ROANOKE TIMES  
                      Copyright (c) 1996, Roanoke Times

DATE: Friday, March 1, 1996                  TAG: 9603010015
SECTION: EDITORIAL                PAGE: A-7  EDITION: METRO  
SOURCE: CLAYTON BRADDOCK
MEMO: ***CORRECTION***
      Published correction ran on February 4, 1996.
         In the biblical story of Cain and Abel, Cain killed his brother Abel.
      The names were transposed in a column Friday.


CHILLED TO THE SOUL HEAVEN FORBID ANOTHER HEAVY SNOW THIS HELLISH WINTER

THE RECENT public examination of the mystery almanac's prediction of another deep snow, if not a return to the ice age, was enough to scare the jabberwocky out of the citizenry. It was enough to endure a near blizzard and a second blitzkrieg from Canada.

It really isn't a mystery but something as old as the human race: the rumor mill. Our species loves to spread rumors as much as they love sprinkling salt: It makes us think the food tastes better.

Another human trait is, let's face it, making other people feel bad. That's what rumors do to us. It's a trait indulged by poets, theologians and mystery-almanac writers. So what's the mystery?

There's little comfort that the ice storms of '93-94 have returned to their Canadian lair or that this winter will soon sneak back to the North Pole.

The deep depression that comes with the arctic blast lingers and is not easily forgotten. The deep chill is mostly about ice.

During the visitations by snow and cold, many of us yearn for some heat - even brimstone. We needed relief from deep chill and, during the '93-94 ice storms, all we could do was gather around the fireplace and listen to what sounded like a two-platoon firefight as limbs and trees popped, cracked and fell.

What psychological weapon does the deep freeze of January and February bring to bedevil us? Obviously the absence of the sun, packed with vitamin D and other goodies, brings on the miseries. Being snowlocked with the kids for several days can send some homemakers into a deep decline because they miss shopping and rubbing elbows in the malls.

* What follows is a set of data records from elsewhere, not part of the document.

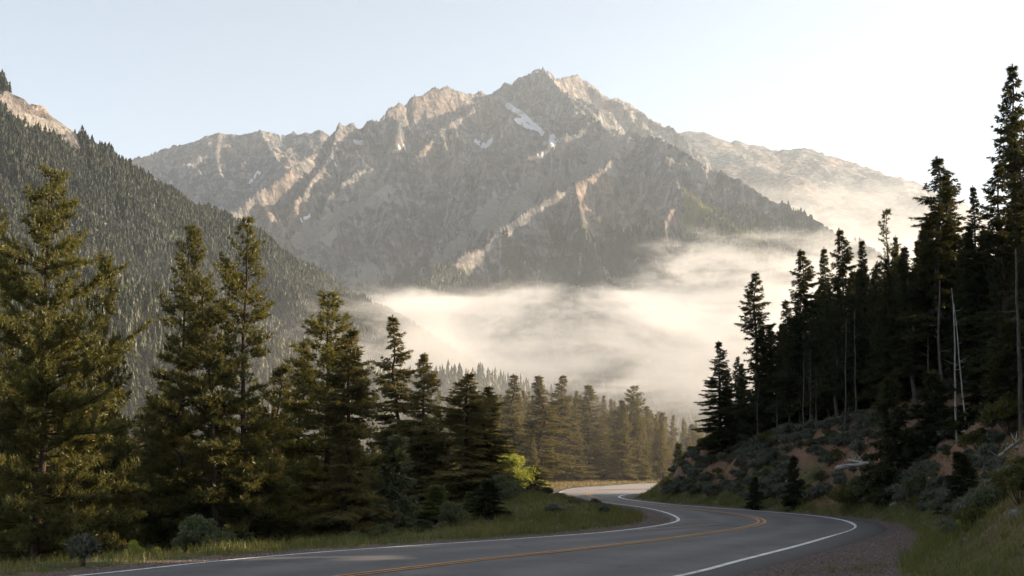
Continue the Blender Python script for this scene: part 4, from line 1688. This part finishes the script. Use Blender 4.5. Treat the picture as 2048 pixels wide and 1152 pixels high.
def put_bush(meshes, x, y, s, label, name='bush', cat='bush', group=None, sz=1.0):
    root = bpy.data.objects.new(name, None)
    COL.objects.link(root)
    root.location = (x, y, z1(x, y) - .03)
    root.rotation_euler = (0, 0, rng.uniform(0, 6.28))
    root.scale = (s, s, s * sz)
    root['label'] = label
    root['category'] = cat
    if group:
        root['group'] = group
    for nm, me in (('stems', meshes[0]), ('leaves', meshes[1])):
        o = bpy.data.objects.new(nm, me)
        COL.objects.link(o)
        o.parent = root
    return root


B_bright = bush_mesh('bright_bush', 1, 2.6, 3.4, 9000, .20, M_palebark, M_leaf, 34)
B_willow = bush_mesh('willow_bush', 2, 1.5, 1.9, 9000, .12, M_bark, M_willow, 34)
B_leafy = bush_mesh('leafy_bush', 3, .8, 1.1, 2600, .11, M_bark, M_leaf, 16)
B_olive = bush_mesh('olive_bush', 4, .9, 1.0, 4200, .10, M_bark, M_willow, 20)
B_dark = bush_mesh('dark_bush', 7, .9, 1.0, 4200, .10, M_bark, M_pine, 20)
B_sage = [bush_mesh('sagebrush', 5, .60, .48, 1500, .17, M_palebark, M_sage, 16, upright=.6), bush_mesh('sagebrush_low', 6, .70, .36, 1500, .16, M_palebark, M_sage, 18, upright=.4),
          bush_mesh('sagebrush_tall', 8, .50, .62, 1500, .19, M_palebark, M_sage, 16, upright=.9)]


def bush_at(meshes, u, v, s, label, **kw):
    """foot of the bush seen at (u, v): walk the terrain along that ray"""
    d = ray(u, v)
    ys = np.concatenate([np.arange(20, 70, .1), np.arange(70, 200, .4)])
    xs_ = d[0] / d[1] * ys
    zs = CAMH + d[2] / d[1] * ys
    hit = np.nonzero(zs <= terr(xs_, ys))[0]
    if len(hit) == 0:
        return None
    Y = ys[hit[0]]
    return put_bush(meshes, d[0] / d[1] * Y, Y, s, label, **kw)


def bush_y(meshes, u, Y, s, label, **kw):
    return put_bush(meshes, (u - W / 2) / F * Y, Y, s, label, **kw)


bush_y(B_bright, 1018, 118, 1.0, 'bright yellow green leafy bush glowing in the sun before the conifers', sz=1.05)
bush_y(B_bright, 1058, 122, .65, 'smaller bright green bush at the right foot of the glowing bush')
bush_y(B_willow, 410, 38.5, .6, 'large grey green shrub at the verge under the left pines', sz=1.05)
bush_y(B_willow, 468, 39.5, .38, 'smaller grey green shrub touching the large one on its right')
bush_y(B_leafy, 285, 37.5, .42, 'leggy sapling with yellow leaves in front of the dark wood', sz=1.6)
bush_y(B_leafy, 325, 36.5, .3, 'small yellow leaved plant beside the leggy sapling', sz=1.2)
bush_y(B_sage[2], 184, 29.3, .85, 'pale sagebrush clump on the left gravel verge', name='sagebrush', cat='sagebrush', sz=1.1)
bush_y(B_leafy, 330, 42, .7, 'leafy seedling deep under the left pines')
bush_y(B_willow, 905, 54, .5, 'shrub in the thicket left of the black green fir')
bush_y(B_olive, 770, 49, .6, 'low olive shrub at the verge below the pale young fir')
bush_y(B_olive, 1000, 74, 1.3, 'dusky shrub on the grassy mound beside the black green fir')
bush_y(B_willow, 600, 52, .45, 'shadowed shrub between the pine trunks near the verge')
bush_y(B_willow, 720, 51, .45, 'brownish lit shrub right of the full dark conifer')
bush_at(B_dark, 1697, 1022, 1.15, 'dark olive bush low on the bank above the road bend')
bush_at(B_olive, 1725, 1005, 1.1, 'olive bush above the dark one on the bank')
bush_at(B_olive, 1850, 1000, 1.0, 'broad green bush at the foot of the bank by the verge')
bush_at(B_dark, 1960, 905, .9, 'dark bush behind the scrubby fir on the right bank')
bush_at(B_dark, 1480, 870, 1.2, 'dark bush on the crest at the left of the bank')
bush_at(B_dark, 1420, 905, 1.1, 'dark bush at the end of the bank crest')
bush_at(B_dark, 1540, 900, 1.1, 'dark bush under the tall layered conifer')
bush_at(B_leafy, 1936, 1062, .28, 'small yellow flowering weed in the right verge', sz=1.1)
bush_at(B_dark, 2020, 870, 1.3, 'dark bush hanging over the red scar by the right edge')
bush_at(B_dark, 2040, 1010, .7, 'dark low shrub by the right edge above the verge')

# sagebrush scattered over the bank
n = 0
tries = 0
spots = []
while n < 280 and tries < 9000:
    tries += 1
    u, v = rng.uniform(1330, 2060), rng.uniform(840, 1075)
    d = ray(u, v)
    ys = np.arange(28, 118, .25)
    xs_ = d[0] / d[1] * ys
    zs = CAMH + d[2] / d[1] * ys
    hit = np.nonzero(zs <= terr(xs_, ys))[0]
    if len(hit) == 0:
        continue
    Y = ys[hit[0]]
    X = d[0] / d[1] * Y
    if not inside(np.array([X]), np.array([Y]), bank_poly)[0]:
        continue
    dT = dist_poly(np.array([X]), np.array([Y]), TOE[::2])[0][0]
    if dT < 1.3 or any((X - a) ** 2 + (Y - b) ** 2 < .35 for a, b in spots):
        continue
    if fbm(np.array([X / 4]), np.array([Y / 4]), 2, 88)[0] < .40 and dT > 2:
        continue
    if any(math.hypot((X - a_) / b_, (Y - c_) / d_) < .95 and rng.uniform() < .85 for a_, c_, b_, d_ in [(18.3, 70, 3.2, 3.0), (16.4, 43, 2.6, 6.0), (15.2, 92, 1.8, 5), (21, 52, 2.2, 4)]):
        continue
    spots.append((X, Y))
    s = rng.uniform(.45, 1.0) * (1 + .2 * (Y > 70))
    if rng.uniform() < .22:
        put_bush(B_dark if rng.uniform() < .5 else B_olive, X, Y, s * .55, 'dull green low bush among the sagebrush on the right bank', name='low_bush', group='low green bushes on the right bank')
    else:
        put_bush(B_sage[rng.integers(3)], X, Y, s, 'grey green sagebrush on the shaded right bank', name='sagebrush', cat='sagebrush', group='sagebrush on the right bank')
    n += 1
# sagebrush on the inner mound
for k in range(26):
    x, y = rng.uniform(-3, 7), rng.uniform(62, 106)
    if not ok_road(x, y, 2.2) or inside(np.array([x]), np.array([y]), bank_poly)[0]:
        continue
    put_bush(B_sage[k % 3], x, y, rng.uniform(.6, 1.1), 'sagebrush on the grassy mound inside the curve', name='sagebrush', cat='sagebrush', group='sagebrush on the inner mound', sz=.9)
print('bushes', time.time() - T0)


# --- grass, stones
def grass_blades(name, xs_, ys_, hgt, wid, mat, nb, seed, spread=.09):
    rs = np.random.default_rng(seed)
    n = len(xs_)
    z = terr(xs_, ys_) - .02
    C = np.repeat(np.stack([xs_, ys_, z], 1), nb, 0)
    C[:, :2] += rs.normal(0, spread, (len(C), 2))
    D = unit(np.stack([rs.normal(0, .32, len(C)), rs.normal(0, .32, len(C)), np.ones(len(C))], 1))
    H_ = np.repeat(hgt, nb) * rs.uniform(.5, 1.2, len(C))
    a = rs.uniform(0, 6.28, len(C))
    S = np.stack([np.cos(a), np.sin(a), 0 * a], 1)
    wv = (np.repeat(wid, nb) if np.ndim(wid) else wid) * rs.uniform(.7, 1.3, len(C))
    mid = C + D * H_[:, None] * .55
    tip = C + D * H_[:, None] + np.stack([rs.normal(0, .22, len(C)), rs.normal(0, .22, len(C)), -.06 * np.ones(len(C))], 1) * H_[:, None]
    t1 = np.stack([C - S * wv[:, None] / 2, C + S * wv[:, None] / 2, mid + S * wv[:, None] * .3], 1)
    t2 = np.stack([C - S * wv[:, None] / 2, mid + S * wv[:, None] * .3, mid - S * wv[:, None] * .3], 1)
    t3 = np.stack([mid - S * wv[:, None] * .3, mid + S * wv[:, None] * .3, tip], 1)
    t = Tris()
    t.tri(np.concatenate([t1, t2, t3]))
    return t.mesh(name, [mat])


rs = np.random.default_rng(77)


def scatter(n, x0, x1, y0, y1, f):
    x = rs.uniform(x0, x1, n)
    y = rs.uniform(y0 ** .7, y1 ** .7, n) ** (1 / .7)
    w_ = f(x, y)
    k = rs.uniform(0, 1, n) < w_
    return x[k], y[k]


def in_view(x, y, pad=120):
    u = W / 2 + F * x / np.maximum(y, 1)
    return (u > -pad) & (u < W + pad)


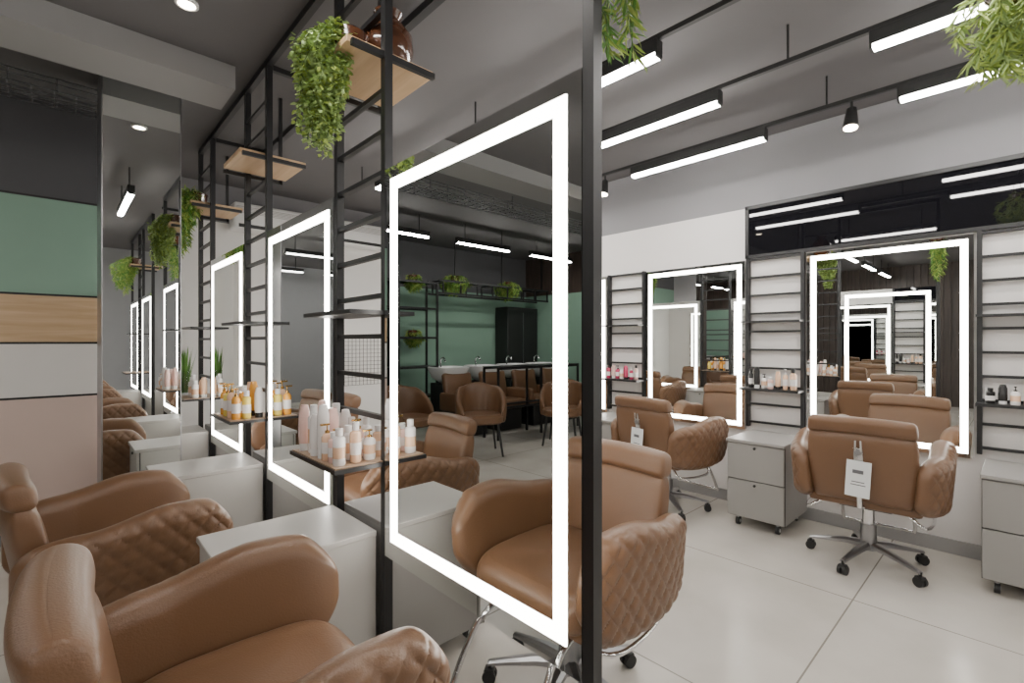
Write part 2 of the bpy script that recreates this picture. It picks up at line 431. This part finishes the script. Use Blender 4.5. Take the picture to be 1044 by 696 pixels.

But is there something else? Maybe. After all, residents of Western Virginia aren't the first to feel the depression of cold. It can go deep into the human spirit in a kind of isolation that goes far beyond snow and ice, the gloom of cold, satellite dish out of whack, a yearning for that morning cup of hot coffee.

Humankind has been debating this over the past few hundred years.

Dante Alighieri, 15th century Italian poet and author of the "Inferno," a part of the Divine Comedy, had some wild ideas about hell and brimstone that went beyond the shortage of vitamin D or even the pain of ordinary sin.

Dante embraced a denominational view, but he still took a hard-core, anti-sin approach. His view was a lot more serious than a few third-class sinners crying out for relief. Those of us who hate ice understand the Italian poet.

As you may recall, Dante and Latin poet Virgil decided to explore hell, the residents of which were mostly politicians, kings, popes and assorted others on Dante's bad list. Hell was neatly divided into deepening levels of sin from bad to worst.

Along with the cast of serpents, dragons and demons, there were traitors, falsifiers and gluttons; evil counselors, thieves, friars and brawlers; frauds and hypocrites; purchasers and sellers of ecclesiastical preferments; tyrants and assassins; "malefactors who made secret and vile traffic of their public offices to gain money."

So far, so bad. Other than the excessive heat, it wasn't all that bad. The worst was yet to come.

The Ninth Circle contained Satan himself, Judas Iscariot and some others with bad rap sheets, down in "the bottom of all guilt or lowest part of Hell where external cold freezes and locks up the marsh that receives all its rivers."

That devilish part of hell, "the lowest part of the Universe and farthest remote from the Source of all light and heat," was a really bad place. Within the four concentric rings, the poets found Abel, slayer of brother Cain, and other sinners "who have done violence to their own kindred."

The mode of punishment - raw, deadly cold - is crucial to the concept. Dante's main point here was isolation from God. Anyone who has suffered the loneliness of a long cold night with no hope of warmth or light - even with companions in misery - knows too well the deep freeze of isolation.

When they passed one frozen sinner, the man cried out for help. Dante replied, "If thou would have me aid thee, tell me who thou art; and if I do not extricate thee, may I have to go to the bottom of the ice?" Most of us can identify with the poet's fear.

The poets, no dummies to be sure, fled to a better climate, even without a shift in the jet stream to the south.

Dante and Virgil looked up to see "through a round opening the beauteous things which Heaven bears; and thence we issued out, again to see the stars." It all comes down to this: You can always sit in the shade to beat the summer heat, but the deep chill is the pits.

Clayton Braddock, a former teacher at Radford University, is a free-lance writer based in Newport.